Mates of State with Babes, Fictionist //
Bootleg Theater – Los Angeles
January 26th, 2015 //

It’s not every day that you see a husband and wife start a band and make it work for 17 years.

But after seven LPs, three EPs and a number of other releases on their résumé, Mates of State’s Kori Gardner (vocals, organ, synthesizer, piano, electric piano, guitar) and Jason Hammel (vocals, drums, percussion, synthesizer) are still going strong, with a new album on the horizon more than three years since dropping 2011’s well-received Mountaintops.

At the warehouse-styled Bootleg Hifi in LA’s Historic Filipinotown neighborhood, the indie-pop duo introduced some of those new tunes that we can expect to be released this May, but it was older cuts like “My Only Offer,” “The Re-Arranger,” “Goods (All in Your Head)” and “Now We’re Gonna Get It” that had the small, but loyal audience singing along on a cold, rainy Monday evening.

Mates of State

Though it was clear that Mates of State’s sound still remains confined largely to keyboards and drums, the couple’s ability to harmonize and play off each other with their vocal parts has always been one of the group’s greatest attributes since its early beginnings, which date back to the late 90’s in Lawrence, Kan. Because from the way Gardner and Hammel create polyphonies with their voices alone, it sounds as if they are playing another instrument altogether — both in and out of the studio.

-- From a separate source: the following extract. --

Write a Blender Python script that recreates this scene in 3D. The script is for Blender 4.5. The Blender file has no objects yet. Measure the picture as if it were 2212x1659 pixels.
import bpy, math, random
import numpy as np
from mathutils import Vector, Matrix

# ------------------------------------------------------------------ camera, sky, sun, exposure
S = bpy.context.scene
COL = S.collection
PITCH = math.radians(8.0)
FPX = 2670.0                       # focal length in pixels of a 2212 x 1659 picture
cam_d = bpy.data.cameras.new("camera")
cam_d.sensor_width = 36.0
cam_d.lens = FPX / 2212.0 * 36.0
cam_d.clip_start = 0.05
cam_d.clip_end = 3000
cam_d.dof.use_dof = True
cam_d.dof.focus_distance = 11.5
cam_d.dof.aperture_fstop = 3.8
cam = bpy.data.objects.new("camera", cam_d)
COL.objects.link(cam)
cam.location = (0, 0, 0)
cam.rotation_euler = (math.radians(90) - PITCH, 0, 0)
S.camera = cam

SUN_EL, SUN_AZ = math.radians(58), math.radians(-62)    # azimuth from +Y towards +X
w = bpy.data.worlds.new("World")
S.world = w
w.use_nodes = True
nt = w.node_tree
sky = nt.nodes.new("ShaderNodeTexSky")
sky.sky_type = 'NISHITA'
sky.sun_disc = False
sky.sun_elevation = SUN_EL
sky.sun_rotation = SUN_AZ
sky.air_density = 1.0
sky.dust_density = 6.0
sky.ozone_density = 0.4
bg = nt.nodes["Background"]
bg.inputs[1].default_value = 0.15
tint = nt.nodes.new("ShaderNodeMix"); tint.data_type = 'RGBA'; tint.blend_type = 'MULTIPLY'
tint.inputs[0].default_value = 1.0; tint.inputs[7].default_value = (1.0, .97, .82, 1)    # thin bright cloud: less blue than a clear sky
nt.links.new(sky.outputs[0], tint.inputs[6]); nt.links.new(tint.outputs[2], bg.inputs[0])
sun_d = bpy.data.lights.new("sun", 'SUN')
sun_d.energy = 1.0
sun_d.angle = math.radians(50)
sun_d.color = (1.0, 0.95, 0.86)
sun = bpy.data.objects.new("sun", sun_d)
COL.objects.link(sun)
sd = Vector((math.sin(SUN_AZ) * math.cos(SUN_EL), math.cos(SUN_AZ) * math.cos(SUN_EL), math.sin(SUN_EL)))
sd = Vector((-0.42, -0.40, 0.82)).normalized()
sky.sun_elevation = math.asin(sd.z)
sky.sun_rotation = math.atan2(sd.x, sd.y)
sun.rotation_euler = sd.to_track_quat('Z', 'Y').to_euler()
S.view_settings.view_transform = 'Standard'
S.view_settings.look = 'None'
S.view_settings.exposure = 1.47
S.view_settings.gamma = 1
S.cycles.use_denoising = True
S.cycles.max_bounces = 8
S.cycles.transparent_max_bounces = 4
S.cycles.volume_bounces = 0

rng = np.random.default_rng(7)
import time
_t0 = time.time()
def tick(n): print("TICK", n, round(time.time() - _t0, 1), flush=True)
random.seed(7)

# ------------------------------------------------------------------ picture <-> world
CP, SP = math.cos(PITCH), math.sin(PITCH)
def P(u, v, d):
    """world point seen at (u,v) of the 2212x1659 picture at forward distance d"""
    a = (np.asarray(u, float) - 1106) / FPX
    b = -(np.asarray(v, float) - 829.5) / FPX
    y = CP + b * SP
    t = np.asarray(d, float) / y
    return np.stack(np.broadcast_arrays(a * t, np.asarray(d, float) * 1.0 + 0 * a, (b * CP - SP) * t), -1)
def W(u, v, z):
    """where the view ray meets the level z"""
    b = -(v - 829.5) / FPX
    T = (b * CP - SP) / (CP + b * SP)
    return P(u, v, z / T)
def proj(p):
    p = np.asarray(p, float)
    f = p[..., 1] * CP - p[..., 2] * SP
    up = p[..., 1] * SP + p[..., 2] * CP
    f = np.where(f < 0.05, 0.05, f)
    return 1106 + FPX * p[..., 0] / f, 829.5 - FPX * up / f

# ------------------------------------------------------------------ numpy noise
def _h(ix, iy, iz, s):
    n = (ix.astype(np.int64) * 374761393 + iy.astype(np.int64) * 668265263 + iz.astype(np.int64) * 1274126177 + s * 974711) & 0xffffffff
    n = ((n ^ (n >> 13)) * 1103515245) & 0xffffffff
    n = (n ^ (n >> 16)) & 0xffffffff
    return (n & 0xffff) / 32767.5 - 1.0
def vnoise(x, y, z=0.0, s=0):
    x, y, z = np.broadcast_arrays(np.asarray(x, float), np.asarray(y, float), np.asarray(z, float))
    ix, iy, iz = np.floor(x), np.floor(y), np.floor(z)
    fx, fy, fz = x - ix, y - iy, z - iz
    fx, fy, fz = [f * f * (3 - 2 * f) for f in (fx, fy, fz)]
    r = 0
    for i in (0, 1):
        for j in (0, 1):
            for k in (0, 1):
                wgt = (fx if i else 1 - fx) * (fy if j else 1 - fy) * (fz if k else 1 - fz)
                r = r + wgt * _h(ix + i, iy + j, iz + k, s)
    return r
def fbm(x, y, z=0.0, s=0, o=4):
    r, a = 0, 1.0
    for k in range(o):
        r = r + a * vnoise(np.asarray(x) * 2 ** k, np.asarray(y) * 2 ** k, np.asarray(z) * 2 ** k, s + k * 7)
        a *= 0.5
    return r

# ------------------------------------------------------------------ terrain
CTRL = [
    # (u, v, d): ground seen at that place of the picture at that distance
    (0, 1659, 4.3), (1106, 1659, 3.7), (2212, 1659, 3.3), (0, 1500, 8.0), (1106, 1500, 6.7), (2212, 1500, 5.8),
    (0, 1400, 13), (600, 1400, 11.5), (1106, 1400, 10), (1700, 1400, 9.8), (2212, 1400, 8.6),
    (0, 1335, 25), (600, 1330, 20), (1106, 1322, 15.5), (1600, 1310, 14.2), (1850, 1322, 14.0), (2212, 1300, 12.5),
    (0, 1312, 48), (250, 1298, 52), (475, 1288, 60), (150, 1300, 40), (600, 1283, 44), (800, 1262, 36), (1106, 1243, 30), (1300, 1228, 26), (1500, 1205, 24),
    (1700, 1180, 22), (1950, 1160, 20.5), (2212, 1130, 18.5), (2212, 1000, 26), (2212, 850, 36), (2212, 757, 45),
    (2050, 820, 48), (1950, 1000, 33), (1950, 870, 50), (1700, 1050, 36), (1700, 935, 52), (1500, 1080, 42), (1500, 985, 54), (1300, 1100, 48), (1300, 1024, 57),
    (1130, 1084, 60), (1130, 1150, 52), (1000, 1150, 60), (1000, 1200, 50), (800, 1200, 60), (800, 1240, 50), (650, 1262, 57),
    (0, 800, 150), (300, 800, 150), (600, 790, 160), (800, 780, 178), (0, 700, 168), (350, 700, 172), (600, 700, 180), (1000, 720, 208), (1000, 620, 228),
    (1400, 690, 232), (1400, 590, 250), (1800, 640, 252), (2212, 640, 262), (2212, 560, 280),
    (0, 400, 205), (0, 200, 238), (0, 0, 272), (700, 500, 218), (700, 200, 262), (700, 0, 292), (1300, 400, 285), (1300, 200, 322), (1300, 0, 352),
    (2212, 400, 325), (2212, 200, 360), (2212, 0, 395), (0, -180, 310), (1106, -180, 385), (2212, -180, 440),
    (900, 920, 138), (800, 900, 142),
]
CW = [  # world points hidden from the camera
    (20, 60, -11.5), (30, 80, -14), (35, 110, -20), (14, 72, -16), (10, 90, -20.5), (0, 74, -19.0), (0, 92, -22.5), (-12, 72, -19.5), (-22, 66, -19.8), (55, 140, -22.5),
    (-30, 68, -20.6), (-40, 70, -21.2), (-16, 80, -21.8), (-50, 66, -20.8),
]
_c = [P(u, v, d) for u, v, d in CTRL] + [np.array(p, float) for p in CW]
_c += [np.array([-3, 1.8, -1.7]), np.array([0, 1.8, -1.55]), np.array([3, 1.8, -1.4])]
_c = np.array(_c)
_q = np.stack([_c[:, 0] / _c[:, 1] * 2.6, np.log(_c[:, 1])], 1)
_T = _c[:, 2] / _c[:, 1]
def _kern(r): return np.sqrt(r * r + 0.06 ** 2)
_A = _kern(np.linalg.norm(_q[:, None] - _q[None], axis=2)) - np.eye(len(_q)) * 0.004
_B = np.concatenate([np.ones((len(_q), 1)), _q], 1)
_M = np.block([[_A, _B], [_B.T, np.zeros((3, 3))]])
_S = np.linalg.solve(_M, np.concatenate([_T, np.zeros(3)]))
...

Back at the half-filled Bootleg, Gardner and Hammel crack a few jokes in between songs, going back and forth at one point about whether the next song was about kidney stones (as Hammel claimed) or Hurricane Katrina (as Gardner countered). While the subject matters being debated aren’t normally meant to be funny, their banter was hard not to chuckle at, offering fans a lighthearted moment to remember during the hour-long set. They even traded places (sort of) for a song, as Gardner took a seat behind the drum kit and Hammel manned the mic at the front of the stage.

To close things out, Gardner and Hammel didn’t leave their promise — or maybe it was supposed to be more of a tease — unkept, leaving us with their new cover of Miley Cyrus’ “We Can’t Stop” before exiting stage left. It felt like a rather strange and anti-climactic way to end the show, which started with LA-based band Babes and continued with Utah alt-rockers Fictionist before the main event.

But as Cyrus sings to open her song, “It’s our party we can do what we want,” and on this late January night, the so-called party, if you will, belonged to the husband and wife on stage.